As I continue to read Shaped By the Word, It becomes more and more apparent how misguided I have been in my efforts to make myself into the person that I perceive God would have me to be. Consider these two quotes:
Let me give you something to meditate on. Take it and work through it for the rest of your life! It is possible for us to will the will of God but not surrender our heart. I can will the will of God for my life, but I can will to do it at my convenience, when it suits me, how it suits me, in the context that suits me. I can honestly and sincerely will to do the will of God without surrendering my heart. This is why there is one more level of being beyond the soul, or will. There is the “me” that wills.

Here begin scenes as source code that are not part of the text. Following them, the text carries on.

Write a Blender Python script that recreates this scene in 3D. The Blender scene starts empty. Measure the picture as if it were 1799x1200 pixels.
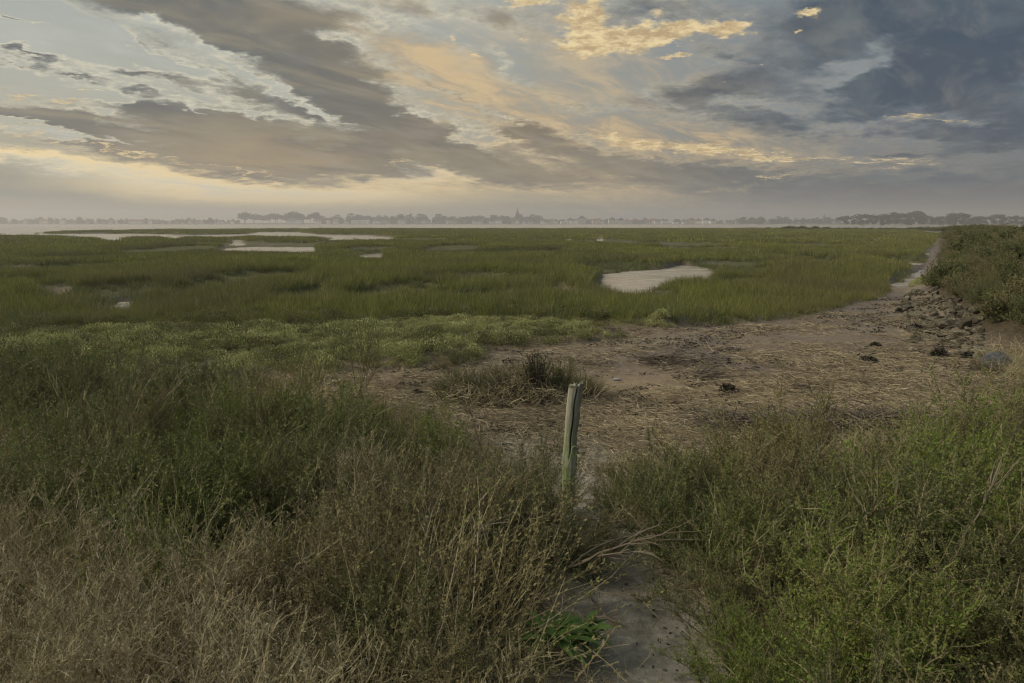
import bpy, math, random
import numpy as np
from mathutils import Vector, Matrix, Euler

scene = bpy.context.scene
COL = scene.collection
R = math.radians
rng = np.random.default_rng(11)
random.seed(5)

# ------------------------------------------------------------------ camera
CAM_Z = 2.6
F_PX = 24 / 36 * 1799.0
PITCH = math.atan(208 / F_PX)
cd = bpy.data.cameras.new('camera')
cam = bpy.data.objects.new('camera', cd)
COL.objects.link(cam)
cam.location = (0, 0, CAM_Z)
cam.rotation_euler = (math.pi / 2 - PITCH, 0, 0)
cd.lens = 24
cd.sensor_width = 36
cd.clip_start = 0.05
cd.clip_end = 12000
cd.dof.use_dof = True
cd.dof.focus_distance = 14
cd.dof.aperture_fstop = 5.0
scene.camera = cam

SUN_EL, SUN_AZ = R(36), R(-98)       # azimuth measured from +Y towards +X
SUN_DIR = Vector((math.sin(SUN_AZ) * math.cos(SUN_EL), math.cos(SUN_AZ) * math.cos(SUN_EL), math.sin(SUN_EL)))

scene.view_settings.view_transform = 'Standard'
scene.view_settings.look = 'None'
scene.view_settings.gamma = 1
scene.view_settings.exposure = 0.0
scene.view_settings.use_curve_mapping = False
scene.cycles.max_bounces = 6
scene.cycles.diffuse_bounces = 3
scene.cycles.glossy_bounces = 2
scene.cycles.transmission_bounces = 3
scene.cycles.volume_bounces = 1
scene.cycles.use_denoising = True
scene.cycles.pixel_filter_type = 'BLACKMAN_HARRIS'
scene.cycles.filter_width = 1.05
scene.cycles.sample_clamp_indirect = 4


def lin(c):
    return tuple(((v / 255.0) / 12.92 if v <= 10.3 else ((v / 255.0 + 0.055) / 1.055) ** 2.4) for v in c)


def lin4(c, k=1.0):
    return tuple(v * k for v in lin(c)) + (1.0,)


class NT:
    """small wrapper that makes node graphs readable"""
    def __init__(self, tree):
        self.t = tree
        self.n = tree.nodes
        self.l = tree.links

    def set(self, sock, val):
        if isinstance(val, bpy.types.NodeSocket):
            self.l.new(val, sock)
        elif val is not None:
            sock.default_value = val

    def math(self, op, a, b=None, c=None, clamp=False):
        nd = self.n.new('ShaderNodeMath'); nd.operation = op; nd.use_clamp = clamp
        self.set(nd.inputs[0], a)
        if b is not None: self.set(nd.inputs[1], b)
        if c is not None: self.set(nd.inputs[2], c)
        return nd.outputs[0]

    def vmath(self, op, a, b=None):
        nd = self.n.new('ShaderNodeVectorMath'); nd.operation = op
        self.set(nd.inputs[0], a)
        if b is not None:
            self.set(nd.inputs['Scale'] if op == 'SCALE' else nd.inputs[1], b)
        return nd.outputs['Value'] if op in ('LENGTH', 'DOT_PRODUCT') else nd.outputs[0]

    def sep(self, v):
        nd = self.n.new('ShaderNodeSeparateXYZ'); self.set(nd.inputs[0], v); return nd.outputs

    def comb(self, x, y, z=0.0):
        nd = self.n.new('ShaderNodeCombineXYZ')
        for i, v in enumerate((x, y, z)): self.set(nd.inputs[i], v)
        return nd.outputs[0]

    def noise(self, vec, scale, detail=4, rough=0.55, dist=0.0, color=False):
        nd = self.n.new('ShaderNodeTexNoise')
        self.set(nd.inputs['Vector'], vec)
        nd.inputs['Scale'].default_value = scale
        nd.inputs['Detail'].default_value = detail
        nd.inputs['Roughness'].default_value = rough
        nd.inputs['Distortion'].default_value = dist
        return nd.outputs['Color' if color else 'Fac']

    def smooth(self, v, a, b, lo=0.0, hi=1.0):
        nd = self.n.new('ShaderNodeMapRange'); nd.interpolation_type = 'SMOOTHSTEP'
        self.set(nd.inputs[0], v)
        nd.inputs[1].default_value = a; nd.inputs[2].default_value = b
        nd.inputs[3].default_value = lo; nd.inputs[4].default_value = hi
        return nd.outputs[0]

    def mix(self, f, a, b, blend='MIX'):
        nd = self.n.new('ShaderNodeMix'); nd.data_type = 'RGBA'; nd.blend_type = blend
        self.set(nd.inputs[0], f); self.set(nd.inputs[6], a); self.set(nd.inputs[7], b)
        return nd.outputs[2]

    def ramp(self, f, stops, interp='LINEAR'):
        nd = self.n.new('ShaderNodeValToRGB'); self.set(nd.inputs[0], f)
        cr = nd.color_ramp; cr.interpolation = interp
        while len(cr.elements) > 1: cr.elements.remove(cr.elements[0])
        cr.elements[0].position = stops[0][0]; cr.elements[0].color = stops[0][1]
        for p, c in stops[1:]:
            e = cr.elements.new(p); e.color = c
        return nd.outputs[0]

    def blob(self, vec, loc, rot, sc, kind='QUADRATIC_SPHERE'):
        m = self.n.new('ShaderNodeMapping'); m.vector_type = 'TEXTURE'
        self.set(m.inputs['Vector'], vec)
        m.inputs['Location'].default_value = (loc[0], loc[1], 0)
        m.inputs['Rotation'].default_value = (0, 0, rot)
        m.inputs['Scale'].default_value = (sc[0], sc[1], 1)
        g = self.n.new('ShaderNodeTexGradient'); g.gradient_type = kind
        self.l.new(m.outputs[0], g.inputs[0])
        return g.outputs['Fac']


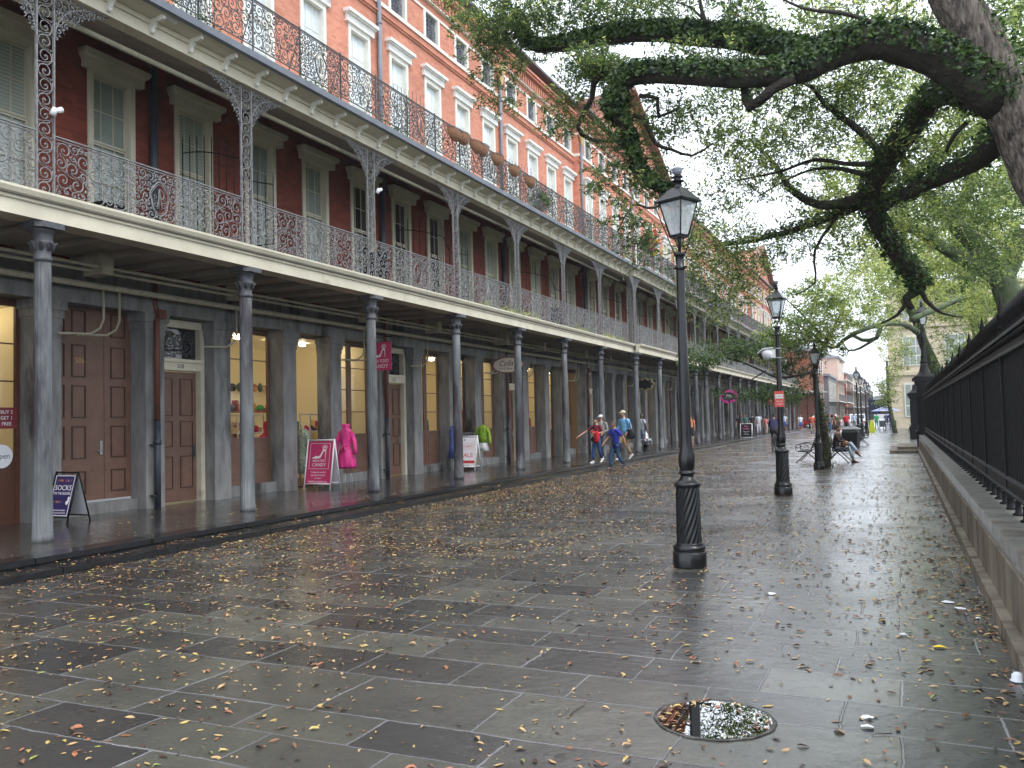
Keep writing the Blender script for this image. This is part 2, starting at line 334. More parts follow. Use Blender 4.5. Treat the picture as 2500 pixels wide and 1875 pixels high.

Here we come to the central point of spiritual formation. Our acculturation tends to move us into both perceptual and experiential modes of being that operate on the principle that all we need for wholeness is simply to bring something more to where we are, which will move us to where we want to be. If we acquire more information to process, more technique to function with, more “doing” to do, we will move ourselves into a higher level of wholeness. We tend to look for some piece of information, some technique or method of spiritual formation that will take us from where we are to where we want to be with a minimum of inconvenience, pain, or suffering. We have so emphasized the Life dimension of the New Testament that we have avoided coming to grips with its death dimension. We have avoided the fact that in the gospel, Life comes out of death, not out of life. Trying to bring Life out of life attempts to escape the necessity of dying to the old parameters of our existence, the necessity of relinquishing the brokenness of our being, the necessity of letting go of those things that warp and misshape and distort who we are. The emphasis upon informational, functional, “doing” is our attempt to bring Life out of life. But formational, relational “being” enables God to lead us to that death from which Life emerges.